RPG Vault has published the first installment to a new interview series with members of the original Middle-earth Online team. Back then, The Lord of the Rings MMORPG was actually in development at Sierra/Yosemite Entertainment.
Q: First, please introduce yourself and what you're doing now. And since we're looking back at Middle-earth Online, what was the nature of your involvement in this project?

Craig Alexander: I'm Craig Alexander, former GM of Sierra, VP/EP at Electronic Arts, and GM at Activision. Unfortunately, I'm not ready to announce my next set of projects despite my excitement about the opportunity.

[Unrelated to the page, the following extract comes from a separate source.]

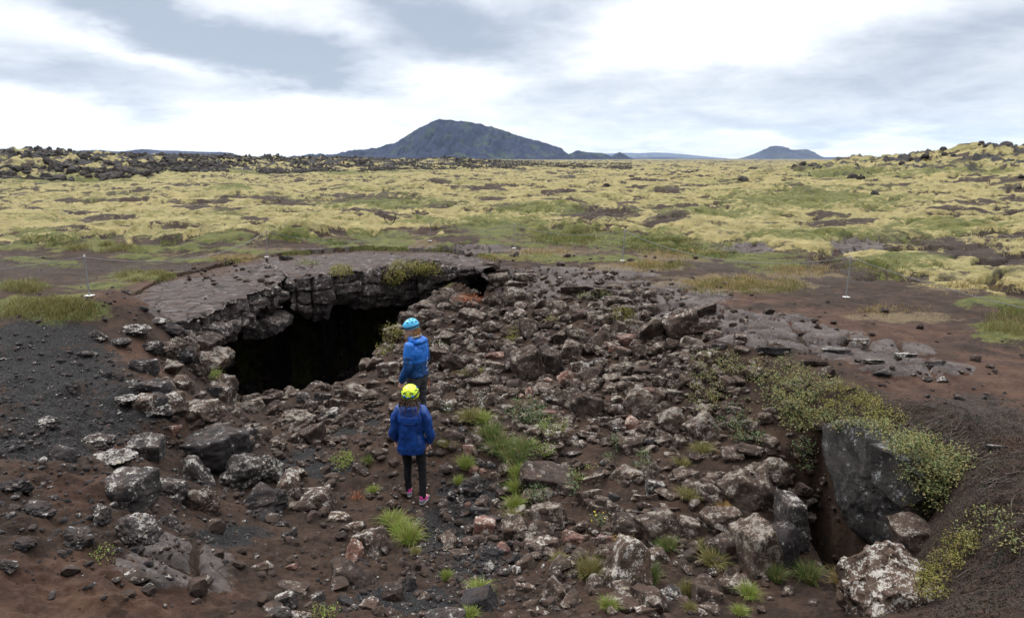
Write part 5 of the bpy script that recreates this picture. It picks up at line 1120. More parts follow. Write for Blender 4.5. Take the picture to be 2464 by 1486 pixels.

As General Manager for Sierra's original development group located in the small mountain town of Oakhurst, near Yosemite National Park, I was responsible for negotiating and signing the original Lord of the Rings book license with Tolkien Enterprises (the licensor), and starting pre-production on the Middle-Earth project - among other titles at the studio which I managed. The year was 1997, and we were looking to further grow the MMORPG space, which was still in its infancy with only two major titles on the market, Meridian 59 and The Realm, Sierra's first Internet-based MMORPG that we shipped in late 1996. At the time, the Lord of the Rings film was still in the hands of Miramax and had not been picked up by New Line Cinema, although buzz was already building about the film and many of us understood the potential popularity given its 100 million-plus unit book sales and extreme passion from gamers and the game development community.

The promise of MMOs had yet to be fulfilled, and Ultima Online, EverQuest, and Asheron's Call had not been released; however, the game community was already talking about MMORPGs as the future of our industry. Sierra, in particular, had invested millions in the Sierra (later Imagination) Network in the hope of connecting players together to offer a superior gaming experience.

The idea was simple and still relevant today; develop a detailed fictional world based on a beloved franchise. Middle-earth seemed like the perfect choice and vehicle to convince the company that a compelling IP could grow the market above the paltry early adopters that numbered less than 100,000. The pitch worked. In 1998, we secured the Lord of the Rings book rights across all genres and platforms, announced the game at the Game Developers Conference, and began pre-production and prototype work. Unfortunately, the team moved to the Seattle area less than a year later, and my involvement ended.